Le textile, notamment, souffre d’une segmentation profonde entre unités industrielles formelles, souvent tournées vers l’export, et un tissu informel diffus de petites structures opérant dans l’ombre des circuits commerciaux. L’agroalimentaire, quant à lui, mêle acteurs formels et informels dans des chaînes d’approvisionnement complexes, où la traçabilité et la conformité restent difficiles à garantir.
Dans ces filières, le défi est double, favoriser la montée en gamme et la structuration des acteurs informels, tout en sécurisant l’amont industriel et en garantissant un approvisionnement stable en matières premières. La mission devra ainsi articuler ses propositions autour de la formation professionnelle, du renforcement des capacités, de l’innovation et de la mise à niveau des standards de production.
Une co-construction public-privé
La démarche se veut participative. Des entretiens ciblés seront menés avec les représentants du secteur privé, notamment ceux issus des filières concernées. Des focus groups et ateliers d’idéation public-privé viendront enrichir la réflexion, dans un esprit de co-construction.
Il s’agit d’impliquer les parties prenantes dans la conception des réformes, de façon à garantir leur faisabilité et leur acceptabilité. Un benchmark des expériences étrangères, notamment en Amérique du Sud et dans la péninsule ibérique, viendra compléter le panorama. Plusieurs pays ont en effet expérimenté des solutions originales, à savoir des régimes fiscaux simplifiés, des portails numériques de formalisation, des incitations financières temporaires ou encore des dispositifs d’accompagnement à la transition.

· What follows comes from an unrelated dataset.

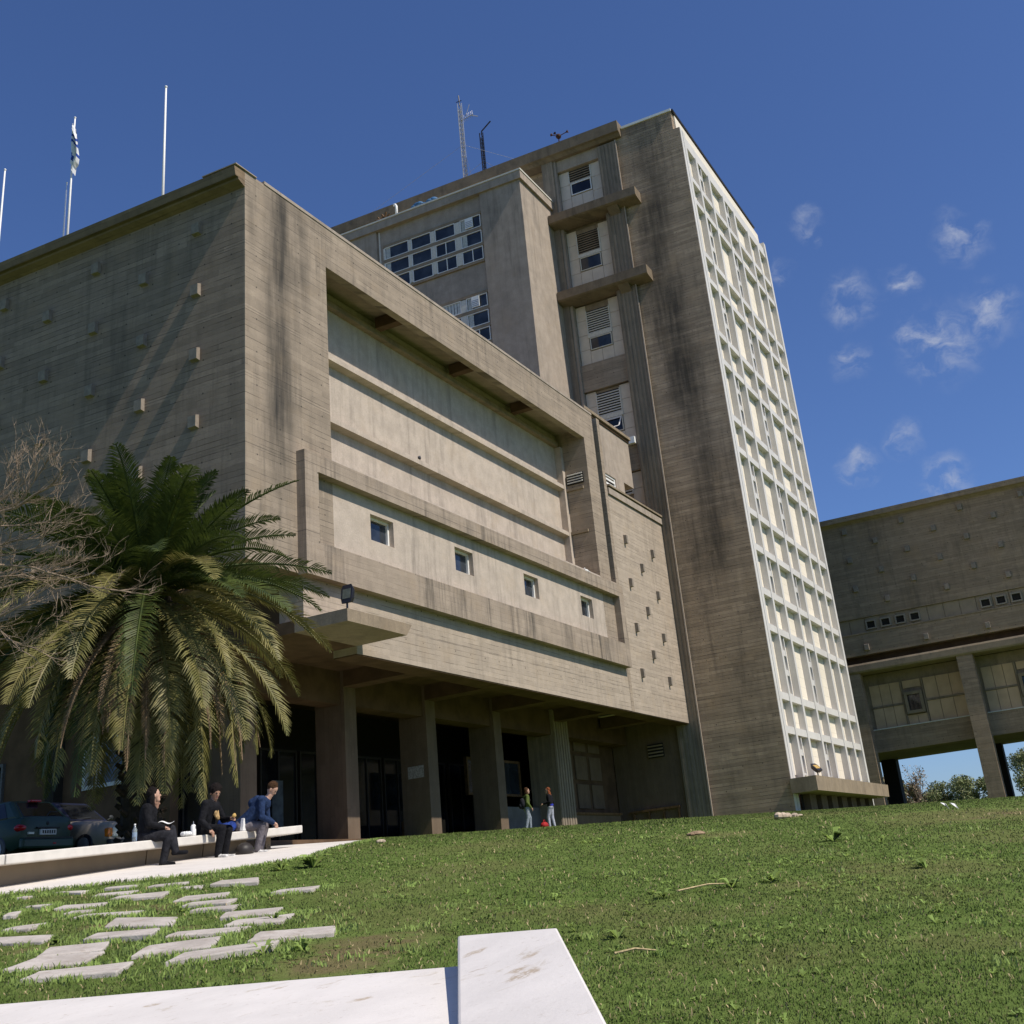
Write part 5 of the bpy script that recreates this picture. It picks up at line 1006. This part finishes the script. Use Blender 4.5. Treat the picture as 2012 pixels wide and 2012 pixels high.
# ------------------------------------------------------------------ far trees beyond the raised wing
def far_tree(label, x, y, h, w, mats, dens, seed, bare_top=False, ls=1.0):
    rr = np.random.default_rng(seed); z0 = -1.0
    t = thing("far_tree", label, "tree", (x, y, z0), group="trees beyond the raised wing")
    mb = MB(); mb.tube([(0, 0, -.3), (0, .1, h*.35), (0, 0, h*.8)], [.35, .25, .08], 7)
    cl = []
    for k in range(16):
        a = rr.uniform(0, 6.28); e = rr.uniform(.0, 1.0); c = np.array([math.cos(a)*w*.5*rr.uniform(.25, 1), math.sin(a)*w*.5*rr.uniform(.25, 1), h*(.28+.64*e)]); c[:2] *= 1-.55*e; cl.append(c)
        mb.tube([(0, .05, h*.3), tuple(c*np.array([.5, .5, .8])), tuple(c)], [.12, .07, .02], 4)
    if bare_top:
        for k in range(60):
            c = cl[rr.integers(len(cl))]; d = rr.normal(size=3); d[2] = abs(d[2])+.6; d /= np.linalg.norm(d); mb.tube([tuple(c), tuple(c+d*rr.uniform(.8, 2.2))], [.045, .015], 3)
    mb.build("trunk", M_bark2, t)
    n = dens; C = np.array(cl)[rr.integers(len(cl), size=n)]; D = rr.normal(size=(n, 3)); D /= np.linalg.norm(D, axis=1)[:, None]; P0 = C+D*(rr.random(n)**.45)[:, None]*np.array([w*.2, w*.2, h*.13])
    A = rr.normal(size=(n, 3)); A /= np.linalg.norm(A, axis=1)[:, None]; Bv = np.cross(A, rr.normal(size=(n, 3))); Bv /= np.linalg.norm(Bv, axis=1)[:, None]; s = rr.uniform(.1, .22, n)[:, None]*ls
    V = np.stack([P0-A*s, P0+Bv*s*.6, P0+A*s, P0-Bv*s*.6], 1).reshape(-1, 3); F = np.arange(4*n).reshape(n, 4)
    link("crown", npmesh("crown", V, F, mats, False, rr.integers(0, len(mats), n)), t)
M_bark2 = plain("grey_bark", (.16, .12, .09), .9)
M_l1 = plain("far_leaf_olive", (.2, .205, .1), .7, .2, var=.3, scale=.8); M_l2 = plain("far_leaf_dry", (.3, .23, .15), .7, .2, var=.3, scale=.8); M_l3 = plain("far_leaf_green", (.19, .22, .09), .7, .2, var=.3, scale=.8)
far_tree("brownish half bare tree beyond the wing, right of its dark rear column", 189.1, 17.6, 11.2, 7.5, [M_l2, M_l2, M_l1], 7000, 1, True, 1.5)
far_tree("taller thin bare tree rising behind the brownish tree under the wing", 190.5, 13.5, 13.2, 6, [M_l2], 700, 2, True)
far_tree("rounded olive tree in the middle of the gap under the wing", 193, 10.8, 9.4, 8, [M_l1, M_l3], 8500, 3)
far_tree("broad green tree in the gap under the wing, left of the front column", 194.4, 6.6, 10, 9, [M_l3, M_l1], 8500, 4)
far_tree("small pale tree between the brownish tree and the rounded olive tree", 191.5, 14.2, 9.6, 6, [M_l1, M_l2], 6000, 11)
far_tree("low green tree partly behind the front column of the wing", 196.1, 2.2, 9.2, 7, [M_l3, M_l1], 7000, 5)
far_tree("tall greenish tree at the right edge behind the wing's columns", 197.3, -4.2, 13, 7, [M_l1, M_l3], 9000, 6, True)
far_tree("thin brown tree beside the tower seen through the narrow gap", 186.6, 21.6, 13.6, 5.5, [M_l2, M_l1], 2600, 7, True)
# ------------------------------------------------------------------ grass blades and weeds
def in_poly(X, Y, poly):
    c = np.zeros(len(X), bool); n = len(poly)
    for i in range(n):
        x0, y0 = poly[i]; x1, y1 = poly[(i+1) % n]
        if y0 == y1: continue
        k = ((y0 > Y) != (y1 > Y)) & (X < (x1-x0)*(Y-y0)/(y1-y0)+x0); c ^= k
    return c
KEEP_OUT = [PATH_L+PATH_R[::-1], [(-24.6, -21.25), (-22.95, -20.75), (-21.85, -12.6), (-23.5, -12.3)], [tuple(A0[:2]), tuple(B0[:2]), tuple((B0-ax*4)[:2]), tuple((A0-ax*4)[:2])], [(2, 4), (70, 4), (70, 20), (2, 20)], [(-17.6, -8), (-7.7, -8), (-7.7, -7.3), (-17.6, -7.3)]]
def free(X, Y, pavers=True):
    ok = np.ones(len(X), bool)
    for p in KEEP_OUT: ok &= ~in_poly(X, Y, p)
    if pavers:
        for q in PAV: ok &= ~in_poly(X, Y, q)
    return ok
def blades(name, X, Y, h, w, lean, mat, kind_stuff=True):
    n = len(X); Z = ground_np(X, Y)-.005; a = rng.uniform(0, 6.283, n); b = rng.uniform(0, 6.283, n); l = rng.uniform(.15, 1, n)*lean
    wx, wy = np.cos(a)*w*.5, np.sin(a)*w*.5; lx, ly = np.cos(b)*l*h, np.sin(b)*l*h
    P0 = np.stack([X-wx, Y-wy, Z], 1); P1 = np.stack([X+wx, Y+wy, Z], 1); P2 = np.stack([X+lx*.4+wx*.7, Y+ly*.4+wy*.7, Z+h*.6], 1); P3 = np.stack([X+lx*.4-wx*.7, Y+ly*.4-wy*.7, Z+h*.6], 1); P4 = np.stack([X+lx, Y+ly, Z+h*np.sqrt(np.clip(1-l*l*.5, .2, 1))], 1)
    V = np.stack([P0, P1, P2, P3, P4], 1).reshape(-1, 3); i = np.arange(n)[:, None]*5
    F = np.concatenate([i+np.array([[0, 1, 2]]), i+np.array([[0, 2, 3]]), i+np.array([[3, 2, 4]])], 1).reshape(-1, 3)
    return stuff(link(name, npmesh(name, V, F, [mat])))
N = 520000
d = np.exp(rng.uniform(math.log(3.2), math.log(36), N)); az = math.atan2(.3624, .851)+rng.uniform(-R(31), R(30), N)
X = CAM.x+d*np.cos(az); Y = CAM.y+d*np.sin(az); ok = free(X, Y, False)
for q in PAV:      # a little grass creeps over the slab edges
    mx = sum(p[0] for p in q)/4; my = sum(p[1] for p in q)/4; ok &= ~in_poly(X, Y, [(mx+(p[0]-mx)*.9, my+(p[1]-my)*.9) for p in q])
for (cx, cy, r, k) in DIRT: ok &= ~((np.hypot(X-cx, Y-cy) < r*.75) & (rng.random(N) < .68*k))
X, Y, d = X[ok], Y[ok], d[ok]
h = rng.uniform(.012, .03, len(X))*(1+.012*d); w = .0032+.0007*d
blades("grass", X, Y, h, w, .8, M_blade)
m_n = 9000; d2 = np.exp(rng.uniform(math.log(4), math.log(26), m_n)); az = math.atan2(.3624, .851)+rng.uniform(-R(31), R(30), m_n); X = CAM.x+d2*np.cos(az); Y = CAM.y+d2*np.sin(az); ok = free(X, Y); X, Y, d2 = X[ok], Y[ok], d2[ok]
M_straw = plain("straw", (.42, .33, .18), .8, .1, var=.3, scale=30)
blades("dry_grass", X, Y, rng.uniform(.02, .055, len(X))*(1+.012*d2), .004+.0007*d2, 1.3, M_straw)
# longer tufts between the stepping slabs and along edges
TX = []; TY = []
for k in range(230):
    q = random.choice(PAV); j = random.randrange(4); f = random.random(); x = q[j][0]*(1-f)+q[(j+1) % 4][0]*f; y = q[j][1]*(1-f)+q[(j+1) % 4][1]*f; cx = sum(p[0] for p in q)/4; cy = sum(p[1] for p in q)/4
    x += (x-cx)*.28; y += (y-cy)*.28; m_n = random.randint(25, 70); TX.append(x+rng.normal(0, .07, m_n)); TY.append(y+rng.normal(0, .07, m_n))
for k in range(110):
    dd = math.exp(random.uniform(math.log(5), math.log(24))); a = math.atan2(.3624, .851)+random.uniform(-R(30), R(28)); x = CAM.x+dd*math.cos(a); y = CAM.y+dd*math.sin(a); m_n = random.randint(20, 50); s_ = random.uniform(.05, .16); TX.append(x+rng.normal(0, s_, m_n)); TY.append(y+rng.normal(0, s_, m_n))
for i in range(len(PATH_R)-1):      # fringe along the path
    a, b = PATH_R[i], PATH_R[i+1]; m_n = int(170*math.hypot(b[0]-a[0], b[1]-a[1])); f = rng.random(m_n); TX.append(a[0]+(b[0]-a[0])*f+rng.normal(.03, .05, m_n)); TY.append(a[1]+(b[1]-a[1])*f-np.abs(rng.normal(.0, .07, m_n)))
X = np.concatenate(TX); Y = np.concatenate(TY); ok = free(X, Y); X, Y = X[ok], Y[ok]; d = np.hypot(X-CAM.x, Y-CAM.y)
blades("tall_grass", X, Y, rng.uniform(.03, .085, len(X)), .006+.0007*d, .9, M_weed)
# fringe on the crest before the building
m_n = 26000; X = rng.uniform(-4, 40, m_n); Y = np.interp(X, [-4, 3, 12, 40], [-7.2, -2.8, 1.5, 2.0])-rng.random(m_n)**1.5*9; ok = free(X, Y); X, Y = X[ok], Y[ok]
blades("crest_grass", X, Y, rng.uniform(.03, .09, len(X)), rng.uniform(.015, .035, len(X)), .9, M_blade)
# broad leaved weeds
WV = []; WF = []
def weed(x, y, s, nl):
    z = gz(x, y)
    for k in range(nl):
        a = random.uniform(0, 6.28); L = s*random.uniform(.6, 1.2); up = random.uniform(.25, .9); d = Vector((math.cos(a), math.sin(a), 0)); l = Vector((-math.sin(a), math.cos(a), 0))*L*.17
        b = Vector((x, y, z)); p1 = b+d*L*.5+Vector((0, 0, L*up*.7)); p2 = b+d*L+Vector((0, 0, L*up*.6)); o = len(WV)
        WV.extend([tuple(b), tuple(p1-l), tuple(p1+l), tuple(p2)]); WF.extend([(o, o+1, o+2), (o+1, o+3, o+2)])
for (x, y, s, nl) in [(-12.15, -11.55, .34, 34), (-12.5, -11.2, .25, 18), (-17.3, -14.9, .14, 14), (-16.9, -13.2, .16, 14), (-18.9, -13.4, .14, 12), (-14.0, -19.6, .22, 18), (-14.6, -19.3, .2, 18), (-15.5, -18.8, .16, 14), (-12.8, -21.2, .2, 16), (-18.0, -19.3, .15, 16), (-19.0, -16.6, .13, 14), (-19.2, -16.3, .16, 16), (-18.9, -16.5, .14, 12), (-9.0, -19.2, .3, 20)]: weed(x, y, s, nl)
for k in range(420):
    dd = math.exp(random.uniform(math.log(5.5), math.log(22))); a = math.atan2(.3624, .851)+random.uniform(-R(29), R(27)); x = CAM.x+dd*math.cos(a); y = CAM.y+dd*math.sin(a)
    if free(np.array([x]), np.array([y]))[0]: weed(x, y, random.uniform(.03, .085)*(1+dd*.02), random.randint(5, 11))
for k in range(46):       # clover patches
    dd = math.exp(random.uniform(math.log(7), math.log(23))); a = math.atan2(.3624, .851)+random.uniform(-R(26), R(24)); x = CAM.x+dd*math.cos(a); y = CAM.y+dd*math.sin(a); sp = random.uniform(.15, .6)
    for _ in range(random.randint(12, 40)):
        px_, py_ = x+rng.normal(0, sp), y+rng.normal(0, sp*.7)
        if free(np.array([px_]), np.array([py_]))[0]: weed(px_, py_, random.uniform(.025, .055)*(1+.03*dd), random.randint(4, 7))
stuff(link("weeds", npmesh("weeds", WV, WF, [M_weed])))
# a few fallen dry stems on the lawn
for (x, y, L, a, lb) in ((-15.3, -18.9, .9, .5, "long dry stem lying on the lawn right of the sloping wall"), (-19.0, -19.7, .35, .9, "short dry stem on the lawn beside the sloping wall")):
    z = gz(x, y)+.05; t = tag(MB().tube([(x, y, z), (x+math.cos(a)*L*.5, y-math.sin(a)*L*.5, gz(x+math.cos(a)*L*.5, y-math.sin(a)*L*.5)+.07), (x+math.cos(a)*L, y-math.sin(a)*L, gz(x+math.cos(a)*L, y-math.sin(a)*L)+.04)], [.012, .01, .006], 5).build("dry_stem", M_straw), lb, "stem")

Ces exemples serviront de matrice pour adapter des mesures au contexte marocain. Prévue entre avril et septembre 2025, la mission bénéficiera d’un suivi étroit par la GIZ et le Comité national de l’environnement des affaires (CNEA). Les livrables seront jalonnés : note méthodologique, état des lieux critique, guides d’entretien, synthèse des entretiens, recommandations stratégiques et feuille de route.
Au-delà de l’étude, c’est bien la volonté de faire évoluer le rapport à l’informel qui est à l’épreuve. Si des instruments existent, comme le statut d’autoentrepreneur ou la généralisation progressive de la couverture sociale, leur efficacité reste partielle.
Le pari de la formalisation passerait donc par une refondation de la relation entre les pouvoirs publics et les travailleurs informels, fondée sur la confiance, l’utilité perçue et la simplicité d’accès. Il s’agit moins de contraindre que d’attirer, moins de contrôler que d’accompagner.